24 de mayo de 2013

EL SUEÑO, EL GRITO Y EL ABRAZO

El otro día, al volver a casa, lo primero que hice fue abrazarme a mi hijo pequeño. No hay rutinas en este sentido, el primero que llega besa y abraza y después el siguiente. Ya estamos superando la etapa de carrera total donde hasta el primer beso de retorno paterno era puntuable. Esta vez fui yo intencionadamente quien busqué el abrazo del pequeño. Y no le soltaba. Él hacía pequeños amagos, como diciendo ¿ya? Normalmente los abrazos no suelen ser tan largos. Son mi gasolina, pero tampoco quiero tiranizar el cariño.
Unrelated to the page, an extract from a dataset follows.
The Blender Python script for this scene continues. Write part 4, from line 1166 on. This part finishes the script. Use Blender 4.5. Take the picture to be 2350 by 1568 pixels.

No es que en esto del amor sea democrático, pero entiendo que ellos no lo necesitan tanto como yo, así que moderación. El caso es que mi negativa a zanjar el abrazo tenía una explicación: la noche anterior había soñado que se moría. No recuerdo la razón de la muerte, porque en realidad para Morfeo Productions no debía ser relevante. Mi pesadilla comenzaba ante la evidencia de que había muerto. En realidad el guión era bastante sencillo: padre lanza un desgarrador grito cuando conoce la muerte de su vástago. El grito desconozco si superó las barreras de la lógica y terminó aterrizando en el mundo real, porque, para su fortuna, mi pareja tiene un dormir espectacular, pero recuerdo perfectamente el dolor instalado en el pecho y como en el grito buscaba desahogo inútilmente. El sueño fue breve. El grito apenas, y el dolor que permanecía. Y esa letanía de no puede ser, tiene que ser una pesadilla, es una pesadilla. Desperté de golpe, estaba al borde de la taquicardia y con la garganta seca. Mis hijos dormían plácidamente. Cuando a la tarde solté a mi hijo, habiendo cerciorado mediante un largo abrazo que todo había sido un mal sueño, me sentí enormemente aliviado. Por suerte, pese a este onírico simulacro, sigo sin saber el tremendo dolor que debe suponer perder un hijo.